START

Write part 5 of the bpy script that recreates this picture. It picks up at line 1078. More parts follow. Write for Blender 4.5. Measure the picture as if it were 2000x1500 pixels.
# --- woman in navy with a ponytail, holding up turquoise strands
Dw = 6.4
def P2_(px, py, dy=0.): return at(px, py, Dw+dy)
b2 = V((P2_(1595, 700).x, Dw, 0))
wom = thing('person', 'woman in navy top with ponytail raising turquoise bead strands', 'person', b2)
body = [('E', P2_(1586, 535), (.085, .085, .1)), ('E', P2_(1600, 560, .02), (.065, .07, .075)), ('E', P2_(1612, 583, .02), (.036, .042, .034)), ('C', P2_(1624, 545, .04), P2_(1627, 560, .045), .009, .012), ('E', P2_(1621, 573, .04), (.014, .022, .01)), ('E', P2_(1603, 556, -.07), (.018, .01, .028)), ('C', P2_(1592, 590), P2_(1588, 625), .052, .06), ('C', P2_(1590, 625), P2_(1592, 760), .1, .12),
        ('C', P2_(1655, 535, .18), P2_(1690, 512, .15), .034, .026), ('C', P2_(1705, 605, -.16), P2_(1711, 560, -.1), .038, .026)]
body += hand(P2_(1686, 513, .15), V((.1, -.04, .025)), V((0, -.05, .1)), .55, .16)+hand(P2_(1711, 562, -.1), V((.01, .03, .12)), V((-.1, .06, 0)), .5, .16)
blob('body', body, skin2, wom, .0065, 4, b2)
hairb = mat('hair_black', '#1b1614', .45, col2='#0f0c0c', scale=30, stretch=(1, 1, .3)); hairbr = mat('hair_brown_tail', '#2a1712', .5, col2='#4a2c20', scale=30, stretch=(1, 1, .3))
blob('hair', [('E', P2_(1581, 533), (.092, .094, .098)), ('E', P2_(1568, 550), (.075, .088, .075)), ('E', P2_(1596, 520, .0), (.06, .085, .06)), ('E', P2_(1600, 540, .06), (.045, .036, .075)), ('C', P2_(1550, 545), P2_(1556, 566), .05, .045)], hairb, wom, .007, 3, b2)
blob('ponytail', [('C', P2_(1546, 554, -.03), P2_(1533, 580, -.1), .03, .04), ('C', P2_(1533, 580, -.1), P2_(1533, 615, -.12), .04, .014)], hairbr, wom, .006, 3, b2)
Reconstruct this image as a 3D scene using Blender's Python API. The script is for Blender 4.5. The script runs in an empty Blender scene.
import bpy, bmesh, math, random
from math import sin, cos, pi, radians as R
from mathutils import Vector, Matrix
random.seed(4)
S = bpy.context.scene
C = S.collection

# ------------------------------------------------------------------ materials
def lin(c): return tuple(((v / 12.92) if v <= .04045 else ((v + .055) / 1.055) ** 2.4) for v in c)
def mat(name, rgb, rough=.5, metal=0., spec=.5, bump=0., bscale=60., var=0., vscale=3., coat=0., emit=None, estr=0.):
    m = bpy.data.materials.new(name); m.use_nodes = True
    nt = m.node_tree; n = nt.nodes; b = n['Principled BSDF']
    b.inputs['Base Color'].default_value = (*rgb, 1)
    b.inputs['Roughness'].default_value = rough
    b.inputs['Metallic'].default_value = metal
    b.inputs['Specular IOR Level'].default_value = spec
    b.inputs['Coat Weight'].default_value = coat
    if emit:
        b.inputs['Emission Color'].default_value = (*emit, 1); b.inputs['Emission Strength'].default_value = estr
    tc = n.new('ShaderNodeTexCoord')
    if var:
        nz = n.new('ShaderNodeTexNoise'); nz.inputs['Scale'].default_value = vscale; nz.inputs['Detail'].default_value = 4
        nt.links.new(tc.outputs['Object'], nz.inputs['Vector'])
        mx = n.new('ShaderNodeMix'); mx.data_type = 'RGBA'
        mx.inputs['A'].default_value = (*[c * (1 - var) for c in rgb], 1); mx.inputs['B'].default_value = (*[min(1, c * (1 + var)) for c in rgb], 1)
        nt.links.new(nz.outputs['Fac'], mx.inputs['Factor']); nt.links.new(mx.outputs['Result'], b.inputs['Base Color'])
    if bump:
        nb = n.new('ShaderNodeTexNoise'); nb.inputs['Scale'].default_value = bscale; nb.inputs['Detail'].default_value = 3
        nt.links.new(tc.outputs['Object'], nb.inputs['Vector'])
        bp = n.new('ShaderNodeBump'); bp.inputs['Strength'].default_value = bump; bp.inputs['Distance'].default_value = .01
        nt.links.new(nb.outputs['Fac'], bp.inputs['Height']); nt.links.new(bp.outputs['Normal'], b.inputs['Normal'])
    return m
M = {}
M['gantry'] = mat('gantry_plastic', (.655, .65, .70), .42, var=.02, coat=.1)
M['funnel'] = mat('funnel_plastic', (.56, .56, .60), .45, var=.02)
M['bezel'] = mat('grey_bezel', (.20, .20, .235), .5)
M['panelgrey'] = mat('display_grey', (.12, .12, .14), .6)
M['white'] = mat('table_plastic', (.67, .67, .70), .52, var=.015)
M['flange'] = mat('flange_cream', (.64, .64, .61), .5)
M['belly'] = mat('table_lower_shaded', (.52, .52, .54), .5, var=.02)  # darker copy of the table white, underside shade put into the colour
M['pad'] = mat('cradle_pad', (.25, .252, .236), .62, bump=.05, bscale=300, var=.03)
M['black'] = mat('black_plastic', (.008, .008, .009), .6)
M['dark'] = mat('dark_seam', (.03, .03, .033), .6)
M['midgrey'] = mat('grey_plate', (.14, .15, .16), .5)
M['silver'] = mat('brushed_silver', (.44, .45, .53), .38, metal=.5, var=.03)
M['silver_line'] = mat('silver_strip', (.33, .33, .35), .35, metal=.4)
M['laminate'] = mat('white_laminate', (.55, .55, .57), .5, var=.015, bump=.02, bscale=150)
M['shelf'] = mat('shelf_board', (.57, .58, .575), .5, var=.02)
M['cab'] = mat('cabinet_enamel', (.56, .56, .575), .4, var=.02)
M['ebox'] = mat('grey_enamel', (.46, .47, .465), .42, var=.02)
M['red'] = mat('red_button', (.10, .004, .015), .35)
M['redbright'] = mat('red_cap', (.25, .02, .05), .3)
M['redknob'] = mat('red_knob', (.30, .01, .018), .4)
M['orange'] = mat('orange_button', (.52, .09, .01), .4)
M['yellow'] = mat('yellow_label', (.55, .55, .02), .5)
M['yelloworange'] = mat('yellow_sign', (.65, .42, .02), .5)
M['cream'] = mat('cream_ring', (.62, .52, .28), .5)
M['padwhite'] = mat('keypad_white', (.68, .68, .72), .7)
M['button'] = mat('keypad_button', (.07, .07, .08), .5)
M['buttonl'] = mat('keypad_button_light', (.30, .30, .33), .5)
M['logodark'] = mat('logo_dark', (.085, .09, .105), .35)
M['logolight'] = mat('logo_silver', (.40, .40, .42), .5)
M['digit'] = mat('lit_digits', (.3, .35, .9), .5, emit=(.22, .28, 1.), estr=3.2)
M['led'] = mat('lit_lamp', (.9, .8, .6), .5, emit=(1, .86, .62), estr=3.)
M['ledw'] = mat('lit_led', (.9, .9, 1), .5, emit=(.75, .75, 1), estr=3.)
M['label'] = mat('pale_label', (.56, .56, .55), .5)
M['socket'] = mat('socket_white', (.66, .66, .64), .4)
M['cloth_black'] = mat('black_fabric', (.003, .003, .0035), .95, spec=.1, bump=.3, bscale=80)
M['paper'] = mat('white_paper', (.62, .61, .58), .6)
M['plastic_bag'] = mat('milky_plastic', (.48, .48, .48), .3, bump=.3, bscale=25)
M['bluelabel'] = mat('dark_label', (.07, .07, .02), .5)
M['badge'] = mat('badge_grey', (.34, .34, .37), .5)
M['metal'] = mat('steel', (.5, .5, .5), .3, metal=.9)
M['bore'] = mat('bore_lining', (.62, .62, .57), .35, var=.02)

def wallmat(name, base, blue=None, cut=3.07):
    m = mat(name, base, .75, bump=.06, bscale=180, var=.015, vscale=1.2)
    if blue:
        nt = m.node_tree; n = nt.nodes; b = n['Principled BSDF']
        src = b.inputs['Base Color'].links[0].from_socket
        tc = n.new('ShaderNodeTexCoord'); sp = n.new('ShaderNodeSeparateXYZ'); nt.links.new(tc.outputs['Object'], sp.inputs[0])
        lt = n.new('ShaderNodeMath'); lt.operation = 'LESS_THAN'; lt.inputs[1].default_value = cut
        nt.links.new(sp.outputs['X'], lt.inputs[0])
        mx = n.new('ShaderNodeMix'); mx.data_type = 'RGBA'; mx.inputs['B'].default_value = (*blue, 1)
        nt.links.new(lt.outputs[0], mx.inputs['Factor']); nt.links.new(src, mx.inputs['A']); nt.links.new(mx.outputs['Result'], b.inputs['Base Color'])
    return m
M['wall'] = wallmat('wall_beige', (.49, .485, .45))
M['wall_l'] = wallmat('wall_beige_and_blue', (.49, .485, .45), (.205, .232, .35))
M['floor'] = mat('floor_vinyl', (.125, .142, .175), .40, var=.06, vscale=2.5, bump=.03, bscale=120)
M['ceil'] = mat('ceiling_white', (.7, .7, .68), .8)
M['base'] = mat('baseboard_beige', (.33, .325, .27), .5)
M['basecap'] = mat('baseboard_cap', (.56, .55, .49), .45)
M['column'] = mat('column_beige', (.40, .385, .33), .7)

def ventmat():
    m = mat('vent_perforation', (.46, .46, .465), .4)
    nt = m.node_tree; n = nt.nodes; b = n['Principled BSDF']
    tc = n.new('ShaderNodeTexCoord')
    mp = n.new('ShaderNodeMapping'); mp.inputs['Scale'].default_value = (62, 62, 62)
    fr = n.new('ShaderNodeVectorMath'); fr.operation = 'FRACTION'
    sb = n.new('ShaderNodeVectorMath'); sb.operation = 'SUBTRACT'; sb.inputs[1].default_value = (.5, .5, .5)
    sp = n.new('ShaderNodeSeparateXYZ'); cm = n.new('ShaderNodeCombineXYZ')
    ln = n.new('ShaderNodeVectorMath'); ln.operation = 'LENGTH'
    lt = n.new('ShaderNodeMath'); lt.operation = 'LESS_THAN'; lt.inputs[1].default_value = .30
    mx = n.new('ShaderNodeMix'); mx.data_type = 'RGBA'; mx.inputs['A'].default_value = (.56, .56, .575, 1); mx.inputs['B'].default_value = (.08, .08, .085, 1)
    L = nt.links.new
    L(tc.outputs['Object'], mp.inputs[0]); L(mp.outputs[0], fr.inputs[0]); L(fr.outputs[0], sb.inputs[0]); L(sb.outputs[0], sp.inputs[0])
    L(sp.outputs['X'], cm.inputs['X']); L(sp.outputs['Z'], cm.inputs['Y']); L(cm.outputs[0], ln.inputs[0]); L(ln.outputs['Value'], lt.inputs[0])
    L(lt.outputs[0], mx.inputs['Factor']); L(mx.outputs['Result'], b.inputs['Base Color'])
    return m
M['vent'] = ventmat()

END

### What to produce
Extract the run of lines that opens with the line containing "Reconstruct this image" and closes with the line containing "C = S.collection"; reproduce it exactly and add nothing.

### Output for this exercise
Reconstruct this image as a 3D scene using Blender's Python API. The script is for Blender 4.5. The script runs in an empty Blender scene.
import bpy, bmesh, math, random
from math import sin, cos, pi, radians as R
from mathutils import Vector, Matrix
random.seed(4)
S = bpy.context.scene
C = S.collection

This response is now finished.